The federal government announced the sixth batch of Restart Investment to Sustain and Expand (RISE) fund recipients in late December 2021.

Among those sharing in more than $19.5 million funding are the Children’s Book Council of Australia (CBCA), which receives $118,225 to seed its Sun Project: Illuminating Children’s Literature — Shadow Judging, which which will enable groups of young people across Australia to judge the 2022 CBCA Book of the Year shortlist alongside the judging panel.

‘These groups will be participating in a critical conversation and responding creatively,’ said the CBCA of the project, which runs from April to August. ‘Each of the funded groups will receive a visit from a creative so they can share insights on how they weave literary techniques into great storytelling. In August, at the end of CBCA Book Week we will be presenting a Shadowers’ Choice Award.’

Blak & Bright First Nations Literary Festival receives $100,000 for its 2022 festival which will showcase First Nations writers, storytellers and artists over four days in March.

Newcastle Writers Festival receives $200,000 for its 2022 festival, returning after three years to a live festival, with an expanded Hunter Region youth program, while South Coast Writers Centre receives $69,472 for the South Coast Writers Mentoring, Publishing and Festival program, which includes an integrated multi-stream emerging writers’ program, publication of anthologies, and an annual writers’ festival.

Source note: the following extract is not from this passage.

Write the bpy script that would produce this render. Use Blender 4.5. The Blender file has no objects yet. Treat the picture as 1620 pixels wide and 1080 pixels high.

Writers, festivals, among recipients of Australia Council funding 

The Australia Council has announced $8.49 million in funding for 173 projects in its latest round of funding.

The literature organisations to receive funding for projects are Australian Book Review ($100,000), Overland ($63,000), Writers SA ($90,850), FORM ($35,200), Story Factory ($39,984) and Playlab Theatre ($34,750), while publisher Thames & Hudson receives $20,326.

Sydney Writers Festival receives $98,497, and Adelaide Festival $40,000, while Byron Writers Festival receives $48,600 and National Young Writers’ Festival $94,670. First Nations-led literary festival Blak & Bright, headed by Jane Harrison, receives $45,662.

Individual recipients of the latest round of funding include: Sara Ayoub, Timmah Ball, Mary Anne Butler, Eileen Chong, Julie Cotter, Anwen Crawford, Richie Cyngler, Rebecca Griggs, Lamisse Hamouda, Jamie Lau, Cass Lynch, Mohammed Massoud Morsi, Christine ‘Kix’ Mwaturura, Jared Thomas, Andrew Weldon, Campbell Whyte and Fiona Wright.

The Australia Council also announced the recipients of its fellowships. The Fellowship for Literature, worth $80,000, was awarded to Ouyang Yu. The fellowship will give Yu, who has published 138 books in English and Chinese over the course of his career, the opportunity to work full-time over the next two years on a new documentary novel.